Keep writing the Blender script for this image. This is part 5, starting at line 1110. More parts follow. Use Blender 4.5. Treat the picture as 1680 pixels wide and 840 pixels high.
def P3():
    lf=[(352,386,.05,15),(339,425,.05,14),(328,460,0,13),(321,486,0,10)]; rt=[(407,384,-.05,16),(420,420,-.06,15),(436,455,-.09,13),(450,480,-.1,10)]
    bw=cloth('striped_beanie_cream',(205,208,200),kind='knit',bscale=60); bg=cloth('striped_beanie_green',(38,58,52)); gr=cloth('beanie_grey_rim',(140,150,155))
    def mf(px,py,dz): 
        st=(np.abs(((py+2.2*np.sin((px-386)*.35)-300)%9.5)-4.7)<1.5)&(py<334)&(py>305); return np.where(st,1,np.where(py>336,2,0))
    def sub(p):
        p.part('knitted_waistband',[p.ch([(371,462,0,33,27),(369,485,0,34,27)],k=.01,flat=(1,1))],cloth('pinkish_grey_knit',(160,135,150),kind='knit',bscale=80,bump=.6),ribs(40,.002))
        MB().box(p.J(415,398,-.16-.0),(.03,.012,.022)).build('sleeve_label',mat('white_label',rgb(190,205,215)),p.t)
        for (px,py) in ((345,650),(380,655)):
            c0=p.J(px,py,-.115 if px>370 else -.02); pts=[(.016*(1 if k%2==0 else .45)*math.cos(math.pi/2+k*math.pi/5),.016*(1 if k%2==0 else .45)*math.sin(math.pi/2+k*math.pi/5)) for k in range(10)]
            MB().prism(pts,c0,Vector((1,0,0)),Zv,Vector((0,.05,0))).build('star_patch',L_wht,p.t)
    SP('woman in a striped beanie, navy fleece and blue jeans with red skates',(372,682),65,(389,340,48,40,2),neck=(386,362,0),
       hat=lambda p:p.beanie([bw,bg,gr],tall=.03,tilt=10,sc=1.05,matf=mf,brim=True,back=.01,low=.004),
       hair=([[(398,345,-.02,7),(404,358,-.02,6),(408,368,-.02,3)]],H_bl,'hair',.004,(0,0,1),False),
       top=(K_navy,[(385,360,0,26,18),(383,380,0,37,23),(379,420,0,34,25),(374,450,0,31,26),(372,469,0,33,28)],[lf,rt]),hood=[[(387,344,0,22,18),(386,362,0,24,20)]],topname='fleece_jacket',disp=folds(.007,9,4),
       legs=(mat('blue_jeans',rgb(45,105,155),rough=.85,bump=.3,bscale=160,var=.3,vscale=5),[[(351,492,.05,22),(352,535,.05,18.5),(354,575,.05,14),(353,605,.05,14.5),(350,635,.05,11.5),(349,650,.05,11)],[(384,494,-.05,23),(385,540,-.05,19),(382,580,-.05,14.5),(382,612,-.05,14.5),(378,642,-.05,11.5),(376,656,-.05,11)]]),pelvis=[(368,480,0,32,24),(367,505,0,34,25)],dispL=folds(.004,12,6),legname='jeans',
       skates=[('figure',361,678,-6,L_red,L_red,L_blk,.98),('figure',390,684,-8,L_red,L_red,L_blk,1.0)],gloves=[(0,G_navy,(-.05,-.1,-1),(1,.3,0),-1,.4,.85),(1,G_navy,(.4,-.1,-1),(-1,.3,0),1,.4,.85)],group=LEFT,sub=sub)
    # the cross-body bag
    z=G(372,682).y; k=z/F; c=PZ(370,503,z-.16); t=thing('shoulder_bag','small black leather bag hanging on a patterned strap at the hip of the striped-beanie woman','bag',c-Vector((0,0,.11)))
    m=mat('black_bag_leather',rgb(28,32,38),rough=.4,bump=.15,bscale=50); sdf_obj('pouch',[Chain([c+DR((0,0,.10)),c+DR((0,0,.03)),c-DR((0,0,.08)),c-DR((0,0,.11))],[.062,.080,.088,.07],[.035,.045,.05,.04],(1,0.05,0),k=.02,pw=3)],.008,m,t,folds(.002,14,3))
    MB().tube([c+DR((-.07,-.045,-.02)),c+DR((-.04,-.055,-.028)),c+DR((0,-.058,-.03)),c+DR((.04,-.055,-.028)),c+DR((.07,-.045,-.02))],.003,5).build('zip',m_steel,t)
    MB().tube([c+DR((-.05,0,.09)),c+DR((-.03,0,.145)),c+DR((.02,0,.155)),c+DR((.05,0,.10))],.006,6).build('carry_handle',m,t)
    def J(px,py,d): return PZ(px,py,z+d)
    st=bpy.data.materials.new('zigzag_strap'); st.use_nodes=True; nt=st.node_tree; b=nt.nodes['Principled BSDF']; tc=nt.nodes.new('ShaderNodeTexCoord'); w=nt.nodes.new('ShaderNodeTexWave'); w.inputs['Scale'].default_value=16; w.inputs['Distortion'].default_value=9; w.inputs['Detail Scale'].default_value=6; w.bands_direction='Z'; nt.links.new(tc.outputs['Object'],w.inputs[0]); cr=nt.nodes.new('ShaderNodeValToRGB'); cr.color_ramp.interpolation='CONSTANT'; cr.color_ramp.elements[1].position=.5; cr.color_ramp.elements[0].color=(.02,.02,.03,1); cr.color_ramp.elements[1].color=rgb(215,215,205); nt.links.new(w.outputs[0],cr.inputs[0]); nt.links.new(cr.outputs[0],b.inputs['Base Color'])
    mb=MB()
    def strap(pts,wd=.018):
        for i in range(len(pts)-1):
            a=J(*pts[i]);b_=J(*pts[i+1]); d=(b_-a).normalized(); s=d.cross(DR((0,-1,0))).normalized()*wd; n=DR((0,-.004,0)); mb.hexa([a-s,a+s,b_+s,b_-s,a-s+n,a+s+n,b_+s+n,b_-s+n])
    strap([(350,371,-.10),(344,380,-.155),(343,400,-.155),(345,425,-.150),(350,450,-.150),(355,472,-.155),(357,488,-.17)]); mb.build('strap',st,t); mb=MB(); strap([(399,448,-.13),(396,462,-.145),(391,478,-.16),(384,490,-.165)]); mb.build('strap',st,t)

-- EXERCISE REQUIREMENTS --
Exactly reproduce every line of the data above.

-- WORKED ANSWER --
Keep writing the Blender script for this image. This is part 5, starting at line 1110. More parts follow. Use Blender 4.5. Treat the picture as 1680 pixels wide and 840 pixels high.
def P3():
    lf=[(352,386,.05,15),(339,425,.05,14),(328,460,0,13),(321,486,0,10)]; rt=[(407,384,-.05,16),(420,420,-.06,15),(436,455,-.09,13),(450,480,-.1,10)]
    bw=cloth('striped_beanie_cream',(205,208,200),kind='knit',bscale=60); bg=cloth('striped_beanie_green',(38,58,52)); gr=cloth('beanie_grey_rim',(140,150,155))
    def mf(px,py,dz): 
        st=(np.abs(((py+2.2*np.sin((px-386)*.35)-300)%9.5)-4.7)<1.5)&(py<334)&(py>305); return np.where(st,1,np.where(py>336,2,0))
    def sub(p):
        p.part('knitted_waistband',[p.ch([(371,462,0,33,27),(369,485,0,34,27)],k=.01,flat=(1,1))],cloth('pinkish_grey_knit',(160,135,150),kind='knit',bscale=80,bump=.6),ribs(40,.002))
        MB().box(p.J(415,398,-.16-.0),(.03,.012,.022)).build('sleeve_label',mat('white_label',rgb(190,205,215)),p.t)
        for (px,py) in ((345,650),(380,655)):
            c0=p.J(px,py,-.115 if px>370 else -.02); pts=[(.016*(1 if k%2==0 else .45)*math.cos(math.pi/2+k*math.pi/5),.016*(1 if k%2==0 else .45)*math.sin(math.pi/2+k*math.pi/5)) for k in range(10)]
            MB().prism(pts,c0,Vector((1,0,0)),Zv,Vector((0,.05,0))).build('star_patch',L_wht,p.t)
    SP('woman in a striped beanie, navy fleece and blue jeans with red skates',(372,682),65,(389,340,48,40,2),neck=(386,362,0),
       hat=lambda p:p.beanie([bw,bg,gr],tall=.03,tilt=10,sc=1.05,matf=mf,brim=True,back=.01,low=.004),
       hair=([[(398,345,-.02,7),(404,358,-.02,6),(408,368,-.02,3)]],H_bl,'hair',.004,(0,0,1),False),
       top=(K_navy,[(385,360,0,26,18),(383,380,0,37,23),(379,420,0,34,25),(374,450,0,31,26),(372,469,0,33,28)],[lf,rt]),hood=[[(387,344,0,22,18),(386,362,0,24,20)]],topname='fleece_jacket',disp=folds(.007,9,4),
       legs=(mat('blue_jeans',rgb(45,105,155),rough=.85,bump=.3,bscale=160,var=.3,vscale=5),[[(351,492,.05,22),(352,535,.05,18.5),(354,575,.05,14),(353,605,.05,14.5),(350,635,.05,11.5),(349,650,.05,11)],[(384,494,-.05,23),(385,540,-.05,19),(382,580,-.05,14.5),(382,612,-.05,14.5),(378,642,-.05,11.5),(376,656,-.05,11)]]),pelvis=[(368,480,0,32,24),(367,505,0,34,25)],dispL=folds(.004,12,6),legname='jeans',
       skates=[('figure',361,678,-6,L_red,L_red,L_blk,.98),('figure',390,684,-8,L_red,L_red,L_blk,1.0)],gloves=[(0,G_navy,(-.05,-.1,-1),(1,.3,0),-1,.4,.85),(1,G_navy,(.4,-.1,-1),(-1,.3,0),1,.4,.85)],group=LEFT,sub=sub)
    # the cross-body bag
    z=G(372,682).y; k=z/F; c=PZ(370,503,z-.16); t=thing('shoulder_bag','small black leather bag hanging on a patterned strap at the hip of the striped-beanie woman','bag',c-Vector((0,0,.11)))
    m=mat('black_bag_leather',rgb(28,32,38),rough=.4,bump=.15,bscale=50); sdf_obj('pouch',[Chain([c+DR((0,0,.10)),c+DR((0,0,.03)),c-DR((0,0,.08)),c-DR((0,0,.11))],[.062,.080,.088,.07],[.035,.045,.05,.04],(1,0.05,0),k=.02,pw=3)],.008,m,t,folds(.002,14,3))
    MB().tube([c+DR((-.07,-.045,-.02)),c+DR((-.04,-.055,-.028)),c+DR((0,-.058,-.03)),c+DR((.04,-.055,-.028)),c+DR((.07,-.045,-.02))],.003,5).build('zip',m_steel,t)
    MB().tube([c+DR((-.05,0,.09)),c+DR((-.03,0,.145)),c+DR((.02,0,.155)),c+DR((.05,0,.10))],.006,6).build('carry_handle',m,t)
    def J(px,py,d): return PZ(px,py,z+d)
    st=bpy.data.materials.new('zigzag_strap'); st.use_nodes=True; nt=st.node_tree; b=nt.nodes['Principled BSDF']; tc=nt.nodes.new('ShaderNodeTexCoord'); w=nt.nodes.new('ShaderNodeTexWave'); w.inputs['Scale'].default_value=16; w.inputs['Distortion'].default_value=9; w.inputs['Detail Scale'].default_value=6; w.bands_direction='Z'; nt.links.new(tc.outputs['Object'],w.inputs[0]); cr=nt.nodes.new('ShaderNodeValToRGB'); cr.color_ramp.interpolation='CONSTANT'; cr.color_ramp.elements[1].position=.5; cr.color_ramp.elements[0].color=(.02,.02,.03,1); cr.color_ramp.elements[1].color=rgb(215,215,205); nt.links.new(w.outputs[0],cr.inputs[0]); nt.links.new(cr.outputs[0],b.inputs['Base Color'])
    mb=MB()
    def strap(pts,wd=.018):
        for i in range(len(pts)-1):
            a=J(*pts[i]);b_=J(*pts[i+1]); d=(b_-a).normalized(); s=d.cross(DR((0,-1,0))).normalized()*wd; n=DR((0,-.004,0)); mb.hexa([a-s,a+s,b_+s,b_-s,a-s+n,a+s+n,b_+s+n,b_-s+n])
    strap([(350,371,-.10),(344,380,-.155),(343,400,-.155),(345,425,-.150),(350,450,-.150),(355,472,-.155),(357,488,-.17)]); mb.build('strap',st,t); mb=MB(); strap([(399,448,-.13),(396,462,-.145),(391,478,-.16),(384,490,-.165)]); mb.build('strap',st,t)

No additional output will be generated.